_Job_
Stop after the line containing "random.seed(7)": print each line exactly from the first line of the listing up to that point.
## BEGIN Data excerpt
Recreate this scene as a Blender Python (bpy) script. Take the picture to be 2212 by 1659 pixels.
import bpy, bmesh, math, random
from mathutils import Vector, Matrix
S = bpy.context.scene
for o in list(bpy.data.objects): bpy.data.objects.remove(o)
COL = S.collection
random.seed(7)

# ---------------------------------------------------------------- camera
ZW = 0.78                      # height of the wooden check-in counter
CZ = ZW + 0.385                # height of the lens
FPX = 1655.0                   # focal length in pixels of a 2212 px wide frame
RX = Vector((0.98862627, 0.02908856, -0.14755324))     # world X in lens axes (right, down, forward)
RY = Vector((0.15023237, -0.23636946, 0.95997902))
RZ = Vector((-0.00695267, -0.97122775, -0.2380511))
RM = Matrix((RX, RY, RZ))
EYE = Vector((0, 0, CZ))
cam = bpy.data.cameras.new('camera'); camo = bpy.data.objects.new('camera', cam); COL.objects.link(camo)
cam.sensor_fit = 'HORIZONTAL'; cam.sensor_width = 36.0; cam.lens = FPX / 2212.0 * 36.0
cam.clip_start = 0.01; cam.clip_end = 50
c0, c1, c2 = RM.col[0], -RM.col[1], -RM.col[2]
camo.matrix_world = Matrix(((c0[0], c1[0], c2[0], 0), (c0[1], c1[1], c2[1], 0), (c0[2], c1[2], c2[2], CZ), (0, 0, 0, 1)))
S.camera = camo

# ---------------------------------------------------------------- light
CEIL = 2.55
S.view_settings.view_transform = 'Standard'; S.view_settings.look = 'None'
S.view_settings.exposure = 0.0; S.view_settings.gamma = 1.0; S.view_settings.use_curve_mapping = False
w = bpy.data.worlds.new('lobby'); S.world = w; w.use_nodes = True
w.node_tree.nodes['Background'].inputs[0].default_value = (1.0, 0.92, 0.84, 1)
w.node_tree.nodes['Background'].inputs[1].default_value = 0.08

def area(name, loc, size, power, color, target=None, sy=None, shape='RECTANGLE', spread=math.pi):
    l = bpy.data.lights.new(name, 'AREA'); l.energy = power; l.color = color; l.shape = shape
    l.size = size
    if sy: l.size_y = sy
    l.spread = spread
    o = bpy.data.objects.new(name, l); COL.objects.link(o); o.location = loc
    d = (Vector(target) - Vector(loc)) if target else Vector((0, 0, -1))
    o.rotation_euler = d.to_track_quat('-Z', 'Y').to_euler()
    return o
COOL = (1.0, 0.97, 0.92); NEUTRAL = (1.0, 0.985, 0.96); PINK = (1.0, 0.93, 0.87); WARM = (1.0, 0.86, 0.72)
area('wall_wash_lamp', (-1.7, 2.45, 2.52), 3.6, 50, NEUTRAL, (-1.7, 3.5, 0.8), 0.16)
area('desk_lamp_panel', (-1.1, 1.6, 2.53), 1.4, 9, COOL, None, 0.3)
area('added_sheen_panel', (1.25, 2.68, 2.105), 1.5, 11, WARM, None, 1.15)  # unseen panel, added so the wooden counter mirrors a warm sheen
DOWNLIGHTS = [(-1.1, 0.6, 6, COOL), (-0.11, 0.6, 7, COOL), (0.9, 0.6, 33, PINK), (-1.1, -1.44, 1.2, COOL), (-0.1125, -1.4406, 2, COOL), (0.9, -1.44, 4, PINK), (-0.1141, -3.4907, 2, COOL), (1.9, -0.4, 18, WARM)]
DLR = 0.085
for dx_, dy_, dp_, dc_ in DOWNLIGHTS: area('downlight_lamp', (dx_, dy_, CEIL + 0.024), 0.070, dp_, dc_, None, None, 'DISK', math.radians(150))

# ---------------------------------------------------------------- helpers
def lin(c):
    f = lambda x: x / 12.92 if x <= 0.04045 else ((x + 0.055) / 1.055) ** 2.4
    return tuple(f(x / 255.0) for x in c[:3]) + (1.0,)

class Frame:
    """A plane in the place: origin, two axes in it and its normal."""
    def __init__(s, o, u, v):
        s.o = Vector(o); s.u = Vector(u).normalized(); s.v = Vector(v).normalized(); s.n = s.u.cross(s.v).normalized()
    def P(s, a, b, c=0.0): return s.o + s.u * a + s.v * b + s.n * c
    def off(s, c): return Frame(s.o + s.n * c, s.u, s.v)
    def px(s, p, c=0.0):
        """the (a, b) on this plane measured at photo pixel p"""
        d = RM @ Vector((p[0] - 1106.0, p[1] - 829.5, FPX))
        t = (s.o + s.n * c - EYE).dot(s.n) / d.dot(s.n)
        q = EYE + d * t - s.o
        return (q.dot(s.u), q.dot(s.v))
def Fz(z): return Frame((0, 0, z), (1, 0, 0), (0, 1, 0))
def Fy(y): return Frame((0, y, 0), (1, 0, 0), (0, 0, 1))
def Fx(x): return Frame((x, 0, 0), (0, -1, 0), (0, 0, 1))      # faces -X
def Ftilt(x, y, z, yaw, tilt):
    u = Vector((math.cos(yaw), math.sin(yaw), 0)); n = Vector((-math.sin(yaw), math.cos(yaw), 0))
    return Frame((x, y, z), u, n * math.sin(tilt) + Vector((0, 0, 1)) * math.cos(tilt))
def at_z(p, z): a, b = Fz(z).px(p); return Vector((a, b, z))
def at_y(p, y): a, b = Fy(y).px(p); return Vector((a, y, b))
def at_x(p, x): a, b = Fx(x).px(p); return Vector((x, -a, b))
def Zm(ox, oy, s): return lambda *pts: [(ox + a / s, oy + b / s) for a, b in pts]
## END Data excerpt
_Answer in full_
Recreate this scene as a Blender Python (bpy) script. Take the picture to be 2212 by 1659 pixels.
import bpy, bmesh, math, random
from mathutils import Vector, Matrix
S = bpy.context.scene
for o in list(bpy.data.objects): bpy.data.objects.remove(o)
COL = S.collection
random.seed(7)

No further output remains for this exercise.